Bill Allows ACLU To File Frivolous Lawsuits - And Reply

Saturday, March 26, 2005

A relatively obscure bill from 1976 (42 USC Sect 1988) allows attorneys
in cases alleging civil rights abuses to collect their fees from the
government in cases in which they prevail. The laudible purpose of the
bill was to protect victims who could not otherwise afford to sue.

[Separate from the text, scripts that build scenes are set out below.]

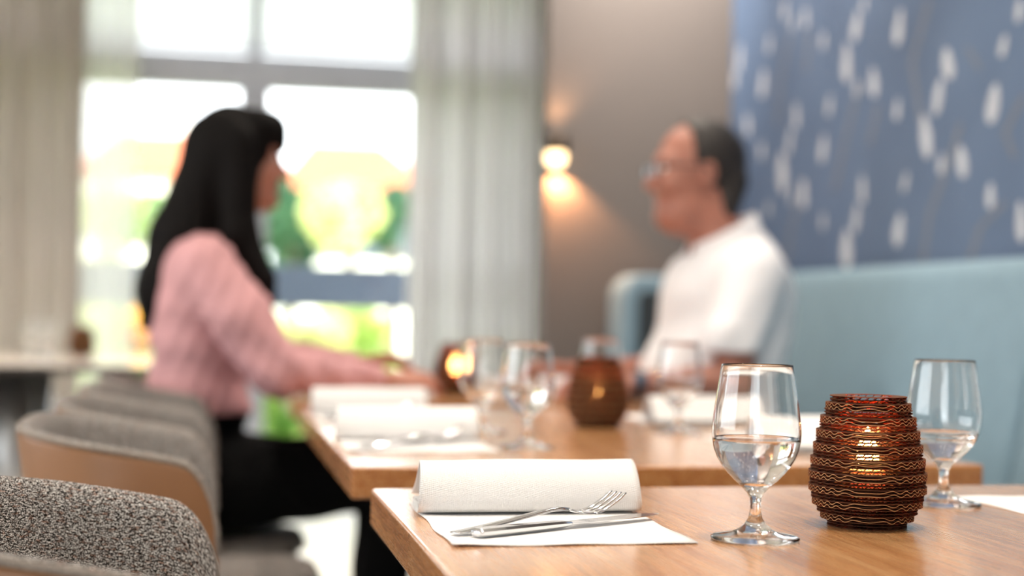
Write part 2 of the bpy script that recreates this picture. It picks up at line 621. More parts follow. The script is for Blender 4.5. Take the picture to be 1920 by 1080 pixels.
# ------------------------------------------------------------------ signed-distance sculpting (people)
class Vol:
    def __init__(s, lo, hi, h):
        s.lo = np.array(lo, float)
        s.h = h
        s.n = np.ceil((np.array(hi) - s.lo) / h).astype(int) + 1
        s.d = np.full(s.n, .2, np.float32)

    def _sub(s, lo, hi, pad):
        a = np.clip(np.floor((np.array(lo) - pad - s.lo) / s.h).astype(int), 0, s.n)
        b = np.clip(np.ceil((np.array(hi) + pad - s.lo) / s.h).astype(int) + 1, 0, s.n)
        if (b <= a).any():
            return None, None
        g = [(s.lo[k] + s.h * np.arange(a[k], b[k])).astype(np.float32) for k in range(3)]
        return tuple(slice(a[k], b[k]) for k in range(3)), np.meshgrid(*g, indexing='ij')

    def _comb(s, sl, d, k, sub):
        o = s.d[sl]
        if sub:
            d = -d
            hh = np.clip(.5 - .5 * (o - d) / k, 0, 1)
            s.d[sl] = o + (d - o) * hh + k * hh * (1 - hh)
        else:
            hh = np.clip(.5 + .5 * (o - d) / k, 0, 1)
            s.d[sl] = o + (d - o) * hh - k * hh * (1 - hh)

    def cone(s, a, b, r1, r2, k=.02, sub=False, flat=None):
        a, b = np.array(a, float), np.array(b, float)
        R = max(r1, r2)
        sl, g = s._sub(np.minimum(a, b), np.maximum(a, b), R * (1.6 if flat else 1) + .05)
        if sl is None:
            return s
        ba = b - a
        p = [g[i] - a[i] for i in range(3)]
        fl = flat or (1, 1, 1)
        q = [ba[i] / fl[i] for i in range(3)]
        p = [p[i] / fl[i] for i in range(3)]
        t = np.clip(sum(p[i] * q[i] for i in range(3)) / max(1e-9, sum(x * x for x in q)), 0, 1)
        d = np.sqrt(sum((p[i] - t * q[i]) ** 2 for i in range(3))) - (r1 + (r2 - r1) * t)
        s._comb(sl, d.astype(np.float32), k, sub)
        return s

    def ell(s, c, r, k=.02, sub=False, ry=0.):
        c, r = np.array(c, float), np.array(r, float)
        sl, g = s._sub(c - r.max(), c + r.max(), .05)
        if sl is None:
            return s
        x, y, z = (g[i] - c[i] for i in range(3))
        if ry:
            x, z = math.cos(ry) * x - math.sin(ry) * z, math.sin(ry) * x + math.cos(ry) * z
        k0 = np.sqrt((x / r[0]) ** 2 + (y / r[1]) ** 2 + (z / r[2]) ** 2)
        k1 = np.sqrt((x / r[0] ** 2) ** 2 + (y / r[1] ** 2) ** 2 + (z / r[2] ** 2) ** 2) + 1e-6
        s._comb(sl, (k0 * (k0 - 1) / k1).astype(np.float32), k, sub)
        return s

    def cut(s, pt, nrm):
        """remove the side the normal points to"""
        n = np.array(nrm, float)
        n /= np.linalg.norm(n)
        g = [s.lo[k] + s.h * np.arange(s.n[k]) for k in range(3)]
        d = ((g[0] - pt[0]) * n[0])[:, None, None] + ((g[1] - pt[1]) * n[1])[None, :, None] + ((g[2] - pt[2]) * n[2])[None, None, :]
        s.d = np.maximum(s.d, d.astype(np.float32))
        return s

    def ripple(s, fn):
        g = np.meshgrid(*[(s.lo[k] + s.h * np.arange(s.n[k])).astype(np.float32) for k in range(3)], indexing='ij', sparse=True)
        s.d = s.d + fn(*g).astype(np.float32)
        return s

    def mesh(s, name, mat, parent=None, off=(0, 0, 0), iters=3):
        d = s.d
        d[0], d[-1] = .1, .1
        d[:, 0], d[:, -1] = .1, .1
        d[:, :, 0], d[:, :, -1] = .1, .1
        nx, ny, nz = d.shape
        ins = d < 0
        cs = [(i, j, k) for i in (0, 1) for j in (0, 1) for k in (0, 1)]
        cnt = sum(ins[i:nx - 1 + i, j:ny - 1 + j, k:nz - 1 + k].astype(np.int8) for i, j, k in cs)
        act = (cnt > 0) & (cnt < 8)
        A = np.argwhere(act)
        idx = np.full(act.shape, -1, np.int64)
        idx[act] = np.arange(len(A))
        cv = {c: d[A[:, 0] + c[0], A[:, 1] + c[1], A[:, 2] + c[2]] for c in cs}
        pos = np.zeros((len(A), 3))
        num = np.zeros(len(A))
        for a in cs:
            for ax in range(3):
                if a[ax]:
                    continue
                b = list(a)
                b[ax] = 1
                va, vb = cv[a], cv[tuple(b)]
                m = (va < 0) != (vb < 0)
                t = va[m] / (va[m] - vb[m])
                q = np.tile(np.array(a, float), (m.sum(), 1))
                q[:, ax] += t
                pos[m] += q
                num[m] += 1
        v = (A + pos / num[:, None]) * s.h + s.lo
        F = []
        for ax in range(3):
            sl0 = [slice(1, -1)] * 3
            sl1 = [slice(1, -1)] * 3
            sl0[ax] = slice(0, -1)
            sl1[ax] = slice(1, None)
            a, b = ins[tuple(sl0)], ins[tuple(sl1)]
            E = np.argwhere(a != b)
            flip = a[tuple(E.T)]
            off_ = np.ones(3, int)
            off_[ax] = 0
            E = E + off_
            u, w_ = [(1, 2), (2, 0), (0, 1)][ax]
            eu, ew = np.zeros(3, int), np.zeros(3, int)
            eu[u] = 1
            ew[w_] = 1
            g = lambda q: idx[q[:, 0], q[:, 1], q[:, 2]]
            q4 = np.stack([g(E - eu - ew), g(E - ew), g(E), g(E - eu)], 1)
            q4[~flip] = q4[~flip][:, ::-1]
            F.append(q4)
        F = np.concatenate(F)
        F = F[(F >= 0).all(1)]
        # a few rounds of smoothing along edges
        e = np.concatenate([F[:, [0, 1]], F[:, [1, 2]], F[:, [2, 3]], F[:, [3, 0]]])
        deg = np.bincount(e[:, 0], minlength=len(v)) + np.bincount(e[:, 1], minlength=len(v))
        for _ in range(iters):
            acc = np.zeros_like(v)
            np.add.at(acc, e[:, 0], v[e[:, 1]])
            np.add.at(acc, e[:, 1], v[e[:, 0]])
            v = v * .5 + .5 * acc / np.maximum(deg, 1)[:, None]
        me = bpy.data.meshes.new(name)
        me.from_pydata((v - np.array(off)).tolist(), [], F.tolist())
        me.materials.append(mat)
        me.polygons.foreach_set('use_smooth', [True] * len(F))
        me.update()
        o = bpy.data.objects.new(name, me)
        C.objects.link(o)
        if parent:
            o.parent = parent
        return o


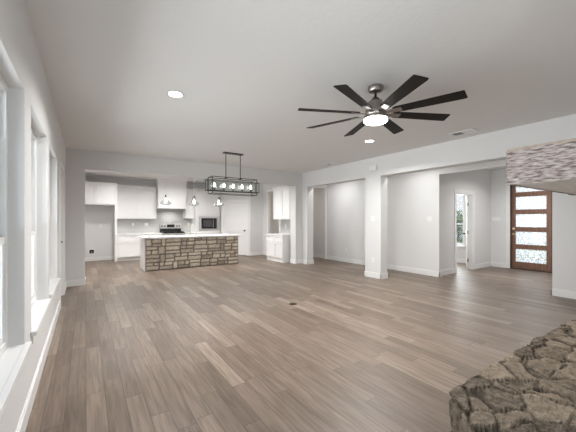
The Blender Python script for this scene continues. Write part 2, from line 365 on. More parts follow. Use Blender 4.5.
# casings of the openings
def casing(name, axis, a, b, head, pos, s, label, w=0.085, t=0.018):
    mb = MB(); p0, p1 = sorted((pos, pos+s*t))
    for (u0, u1, z0, z1) in ((a-w, a, 0, head), (b, b+w, 0, head), (a-w-0.01, b+w+0.01, head, head+w+0.02)):
        if axis == 'x': mb.box(u0, u1, p0, p1, z0, z1)
        else: mb.box(p0, p1, u0, u1, z0, z1)
    struct(name, mb, 'trim', label, 'trim')
casing('trim_1', 'y', 9.39, 10.23, 2.50, 5.94, -1, 'white casing of the doorway beside the bar cabinets', 0.07)
casing('trim_2', 'x', 8.15, 9.07, 2.11, YF, -1, 'white casing of the open study doorway')
casing('trim_7', 'x', 6.2, 7.09, 2.54, 8.15, -1, 'white casing of the dim doorway at the hallway end', 0.07)
mb = MB().box(8.15, 8.165, YF, YF+0.11, 0, 2.11).box(9.055, 9.07, YF, YF+0.11, 0, 2.11).box(8.165, 9.055, YF, YF+0.11, 2.095, 2.11)
struct('trim_3', mb, 'trim', 'white jamb lining inside the study doorway', 'trim')
casing('trim_4', 'y', DFY0, DFY1, DFZ, XF, -1, 'white casing round the wooden entry door', 0.09)

# ------------------------------------------------------------------ windows in the left wall
def window(name, loc, rz, w, label, extra=True):
    # local: x along the width, y into the wall (0 = room face), z up from the sill
    t = thing(name, label, 'window', loc, rz, kind='structure'); h = ZH-ZS; d0, d1 = 0.085, 0.16
    mb = MB().box(0, 0.05, d0, d1, 0.02, h).box(w-0.05, w, d0, d1, 0.02, h).box(0.05, w-0.05, d0, d1, h-0.05, h).box(0.05, w-0.05, d0, d1, 0.02, 0.07)
    mb.build('window_frame', 'vinyl', t)
    zm = 0.76
    mb = MB().box(0.05, 0.09, d0+0.012, d0+0.04, 0.07, zm).box(w-0.09, w-0.05, d0+0.012, d0+0.04, 0.07, zm).box(0.09, w-0.09, d0+0.012, d0+0.04, 0.07, 0.115).box(0.05, w-0.05, d0+0.005, d0+0.045, zm-0.045, zm)
    s = mb.build('lower_sash', 'vinyl', t); box(0.09, w-0.09, d0+0.024, d0+0.030, 0.115, zm-0.045).build('pane', 'glass', s)
    mb = MB().box(0.05, 0.085, d0+0.042, d0+0.068, zm-0.04, h-0.05).box(w-0.085, w-0.05, d0+0.042, d0+0.068, zm-0.04, h-0.05).box(0.085, w-0.085, d0+0.045, d0+0.068, zm-0.04, zm).box(0.085, w-0.085, d0+0.042, d0+0.068, h-0.085, h-0.05)
    s = mb.build('upper_sash', 'vinyl', t); box(0.085, w-0.085, d0+0.052, d0+0.058, zm, h-0.085).build('pane', 'glass', s)
    box(w-0.062, w-0.05, d0-0.003, d0+0.012, 1.40, h-0.05).build('sash_stop', 'vinyl', t)
    box(0.05, 0.062, d0-0.003, d0+0.012, 1.40, h-0.05).build('sash_stop', 'vinyl', t)
    mb = MB().box(0.0, w, 0.0, d0, 0.0, 0.02).box(-0.04, w+0.04, -0.035, 0.0, -0.012, 0.02, 0.006).box(-0.02, w+0.02, -0.014, 0, -0.075, -0.012)
    mb.build('window_sill', 'trim', t)
    return t
# rz = +90 deg: local x -> +Y, local y -> -X
wl_ = ['tall white window nearest the viewer, cut by the left frame edge', 'tall white window in the middle of the left wall',
       'tall white window next to the patio door', 'added unseen tall white window beside the viewer, lets in more light']
for k, (a, b) in enumerate(WIN_Y):
    window('window_%d' % (k+1), (XL, a, ZS), PI/2, b-a, wl_[k])
window('window_5', (XF, SW1, ZS), -PI/2, SW1-SW0, 'study window with greenery outside, seen through the open doorway')
# added unseen window behind the camera, an opening for fill light
t = thing('window_6', 'added unseen window beside the fireplace, lets in fill light', 'window', (RW[1], YS, RW[2]), PI, kind='structure')
w_, h_ = RW[1]-RW[0], RW[3]-RW[2]
MB().box(0, 0.06, 0.08, 0.16, 0, h_).box(w_-0.06, w_, 0.08, 0.16, 0, h_).box(0.06, w_-0.06, 0.08, 0.16, 0, 0.06).box(0.06, w_-0.06, 0.08, 0.16, h_-0.06, h_).build('window_frame', 'vinyl', t)
box(0.06, w_-0.06, 0.11, 0.116, 0.06, h_-0.06).build('pane', 'glass', t)

# ------------------------------------------------------------------ doors
# patio door in the left wall (white, glazed)
t = thing('door_1', 'white glazed patio door at the far end of the left wall', 'door', (XL, DY0, 0), PI/2, kind='structure'); w = DY1-DY0
MB().box(0, 0.035, 0, 0.18, 0, 2.26).box(w-0.035, w, 0, 0.18, 0, 2.26).box(0.035, w-0.035, 0, 0.18, 2.225, 2.26).build('door_jamb', 'trim', t)
MB().box(-0.075, 0.0, -0.018, 0, 0, 2.26).box(w, w+0.075, -0.018, 0, 0, 2.26).box(-0.085, w+0.085, -0.018, 0, 2.26, 2.355).build('door_casing', 'trim', t)
s = MB().box(0.04, 0.15, 0.06, 0.105, 0.02, 2.22).box(w-0.15, w-0.04, 0.06, 0.105, 0.02, 2.22).box(0.15, w-0.15, 0.06, 0.105, 0.02, 0.27).box(0.15, w-0.15, 0.06, 0.105, 2.07, 2.22).build('door_slab', 'trim', t)
box(0.15, w-0.15, 0.08, 0.086, 0.27, 2.07).build('pane', 'glass', s)
MB().cyl((w-0.095, 0.06, 1.0), (w-0.095, 0.01, 1.0), 0.014).cyl((w-0.095, 0.06, 1.0), (w-0.095, 0.052, 1.0), 0.032).tube([(w-0.095, 0.015, 1.0), (w-0.15, 0.01, 1.0), (w-0.215, 0.012, 0.998)], 0.011).build('door_handle', 'black', t)
MB().cyl((w-0.095, 0.06, 1.16), (w-0.095, 0.035, 1.16), 0.03).build('deadbolt', 'black', t)

# wooden entry door with five glass panes (local x runs to -Y, y into the wall)
t = thing('door_2', 'brown wooden entry door with five frosted glass panes', 'door', (XF, DFY1, 0), -PI/2, kind='structure'); w = DFY1-DFY0
MB().box(0, 0.03, 0.0, 0.18, 0, DFZ).box(w-0.03, w, 0.0, 0.18, 0, DFZ).box(0.03, w-0.03, 0.0, 0.18, DFZ-0.03, DFZ).build('door_jamb', 'doorwood_dark', t)
box(0.03, w-0.03, 0.0, 0.18, 0.0, 0.02).build('threshold', 'bronze', t)
pz = [(0.21+0.495*k, 0.575+0.495*k) for k in range(5)]
mb = MB().box(0.035, 0.115, 0.05, 0.10, 0.025, DFZ-0.035).box(w-0.145, w-0.035, 0.05, 0.10, 0.025, DFZ-0.035)
zz = 0.025
for (a, b) in pz: mb.box(0.115, w-0.145, 0.05, 0.10, zz, a); zz = b
mb.box(0.115, w-0.145, 0.05, 0.10, zz, DFZ-0.035)
s = mb.build('door_slab', 'doorwood', t)
for (a, b) in pz: box(0.115, w-0.145, 0.07, 0.08, a, b).build('pane', 'rain', s)
MB().cyl((0.075, 0.05, 1.155), (0.075, 0.02, 1.155), 0.033).build('deadbolt', 'brass', t, True)
MB().cyl((0.075, 0.05, 1.0), (0.075, 0.0, 1.0), 0.013).cyl((0.075, 0.05, 1.0), (0.075, 0.04, 1.0), 0.033).sphere((0.075, -0.012, 1.0), 0.028).build('door_knob', 'brass', t, True)

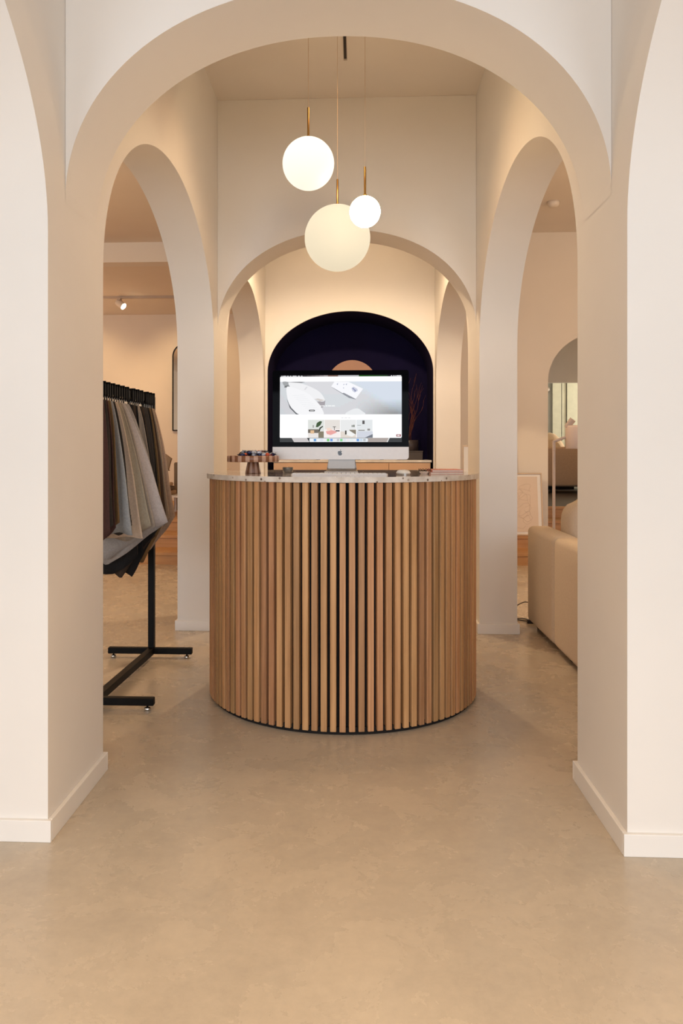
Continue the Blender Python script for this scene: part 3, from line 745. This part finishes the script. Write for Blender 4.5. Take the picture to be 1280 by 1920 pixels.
for i, (dx, hh) in enumerate(((-.01, .72), (.03, .60), (.10, .66), (.17, .62), (.06, .78), (.20, .50), (-.06, .55))):
    t_ = thing('dried_branch', 'thin wavy reddish branch standing in the dark vase', 'branch', (.60+rs.uniform(-.03, .03), 8.0+rs.uniform(-.03, .03), ZT+.113), 0, 'dried branches in the dark vase')
    b = MB(); pts = []; n = 14
    for k in range(n+1):
        f_ = k/n; pts.append((dx*f_**1.3+.018*math.sin(f_*13+i*2)*f_, .05*math.sin(i*1.7)*f_+.012*math.sin(f_*11+i), hh*f_))
    b.tube(pts, [.0042*(1-.75*k/n) for k in range(n+1)], 5); b.build('stem', M['twig'], t_)
    for q in range(3):
        k = 5+q*3; p = Vector(pts[k]); s = (-1)**q
        b = MB(); b.tube([p, p+Vector((s*.018, .004, .05)), p+Vector((s*.022, .0, .10)), p+Vector((s*.045, 0, .16))], [.0026, .002, .0016, .001], 4); b.build('side_shoot', M['twig'], t_)
for i, (x, w_, c, nm, h) in enumerate(((-.60, .20, 'red_cover', 'red book lying on the cabinet left end', .012), (-.42, .16, 'dark_cover', 'black book lying on the cabinet behind the striped stand', .012),
        (-.20, .20, 'pages', 'cream book lying on the cabinet behind the computer', .016), (.20, .2, 'dark_cover', 'black book lying on the cabinet right of the computer stand', .014),
        (.40, .14, 'grey_box', 'grey book lying on the cabinet left of the flat box', .012))):
    booklet('book', nm, x, 7.93, ZT, w_, .16, h, R(3*i-5), M[c])

# framed card past the counter on the right, and wall peg on the left
fc = thing('framed_card', 'small white framed card on ledge behind the counter, right edge', 'picture', (.985, 6.52, .96))
b = MB(); b.box(-.03, .03, 0, .012, 0, .235); b.build('frame', M['frame_wood'], fc, bevel=.002)
b = MB(); b.box(-.023, .023, -.002, 0, .01, .222); b.build('card', M['mat_white'], fc)
lg = thing('display_ledge', 'pale ledge carrying the small framed card', 'ledge', (1.0, 6.53, 0))
b = MB(); b.box(-.055, .055, -.05, .05, .93, .96); b.build('top', M['plaster_room'], lg, bevel=.002)
b = MB(); b.box(-.045, .045, -.04, .04, 0, .93); b.build('column', M['plaster_room'], lg, bevel=.002)
pg = thing('wooden_peg_shelf', 'narrow wooden bench end seen past the left pier', 'bench', (-1.22, 7.2, 0))
b = MB(); b.box(-.13, .07, -.15, .15, .965, .985); b.build('top', M['frame_wood'], pg)
b = MB(); b.box(-.12, -.095, -.13, .13, 0, .965); b.build('leg', M['frame_wood'], pg)
b = MB(); b.box(.045, .06, -.13, .13, 0.0, .965); b.build('leg', M['frame_wood'], pg)

# ------------------------------------------------------------------ clothes rack with swatches
RX = -1.070
rk = thing('clothes_rack', 'black square-tube rack on levelling feet in the left archway', 'rack', (0, 0, 0))
TB = .034
b = MB(); b.box(RX-TB/2, RX+TB/2, 4.255, 4.289, .056, 1.452); b.build('post', M['black_metal'], rk, bevel=.003)
b = MB(); b.box(-1.096-TB/2, -1.096+TB/2, 3.39, 3.424, .056, 1.452); b.build('post', M['black_metal'], rk, bevel=.003)
def bar2(p0, p1, hw_, z0, z1):
    d = Vector((p1[0]-p0[0], p1[1]-p0[1])).normalized(); n_ = Vector((-d.y, d.x))*hw_
    poly = [(p0[0]-n_.x, p0[1]-n_.y), (p1[0]-n_.x, p1[1]-n_.y), (p1[0]+n_.x, p1[1]+n_.y), (p0[0]+n_.x, p0[1]+n_.y)]
    m_ = MB(); m_.prism(poly, z0, z1); return m_
bar2((-1.096, 3.42), (RX, 4.256), TB/2, 1.418, 1.452).build('top_bar', M['black_metal'], rk, bevel=.003)
bar2((-1.096, 3.424), (RX, 4.255), TB/2, .022, .056).build('base_bar', M['black_metal'], rk, bevel=.003)
b = MB(); b.box(-1.313, -.842, 4.255, 4.289, .022, .056); b.build('foot_bar', M['black_metal'], rk, bevel=.004)
b = MB(); b.box(-1.34, -.828, 3.39, 3.424, .022, .056); b.build('foot_bar', M['black_metal'], rk, bevel=.004)
for x, y in ((-1.285, 4.272), (-.872, 4.272), (-1.31, 3.407), (-.858, 3.407)):
    b = MB(); b.lathe([(0, 0), (.014, 0), (.0155, .003), (.0155, .010), (.012, .013), (.005, .014), (.005, .022), (0, .022)], 20, x, y, 0)
    part_label(b.build('levelling_foot', M['chrome'], rk), 'chrome levelling foot')
def barx(y): return -1.096+(RX+1.096)*(y-3.42)/(4.256-3.42)
fab = {'maroon': (0.085, 0.040, 0.034), 'taupe': (0.20, 0.155, 0.12), 'bluegrey': (0.33, 0.34, 0.345), 'charcoal': (0.045, 0.038, 0.034), 'cream': (0.60, 0.47, 0.36),
       'olive': (0.36, 0.31, 0.23), 'stone': (0.34, 0.29, 0.24), 'lilac': (0.46, 0.415, 0.40), 'grey': (0.36, 0.33, 0.31), 'black': (0.010, 0.009, 0.010), 'brown': (0.05, 0.032, 0.022),
       'gold': (0.20, 0.12, 0.05), 'beige': (0.42, 0.31, 0.23), 'sand': (0.48, 0.35, 0.24)}
fm = {k: mat('fabric_'+k, v+(1,), 0.95, var=.10, vscale=120, bump=.3, bscale=420) for k, v in fab.items()}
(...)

The unintended consequence was to allow the ACLU to file frivolous
lawsuits against government entities and, at the disgression of liberal
judges, to have their fees paid by the government. This means that in
the lawsuit to prohibit the State of Tennessee from allowing special
pro-life license plates, the ACLU could conceivably collect legal fees
from THE TAXPAYERS of Tennesse, even if their attorneys agreed to work on
a pro bono basis. Hamilton County was forced to pay $38,000.00 to the
ACLU in the case involving the Removal of the Ten Commandments from
County property.

Rep. John Hostettler, R-Ind, has introduced H.R. 3609 to amend the law
referenced above which the ACLU uses continually to attack revered
institutions of American life. I call on all loyal citizens to recognize and oppose the abuses of the ACLU by writing your congressional
representatives in support of H.R. 3609.

Arlen Morgan
Tennessee Avenue

* * *

Arlen Morgan would blame the ACLU for Hamilton County's legal thrashing in the Ten Commandments fiasco. Remember that we picked that fight by embarking on a legal kamikase crusade.

Several County Commisioners thought they could pick up easy political points using the approach tried by the activist Judge Roy Moore in Alabama. Our "courageous" commissioners assured us that the good Christians of the county would pick up the tab. When time came to pay the bills, the collection plate was less than full. Lord, save us from ourselves.

Gary Tester
East Ridge

* * *

To Gary Tester

I was gratified to receive a response to my most recent letter regarding
the ACLU (the previous two were sent only to the Chattanooga Times Free

It was obvious, however, that you focused like a laser beam on your own
"pet peeve" and missed the larger point of the opinion piece. In so
doing, you mischaracterized my comment about the case in Hamilton County, reading into my one sentence in that regard a meaning that simply wasn't there. It is not the fact that the county became embroiled in a suit it was destined to lose that I was blaming on the ACLU.

Your point about the Hamilton County Commissioners miscalulating the
political gains in fighting the ACLU in that case is well taken. You
nevertheless ignore the larger problem which Rep. Hostettler attempts to address with H.R. 3609. Please understand the facts I referenced and respond to my real intent.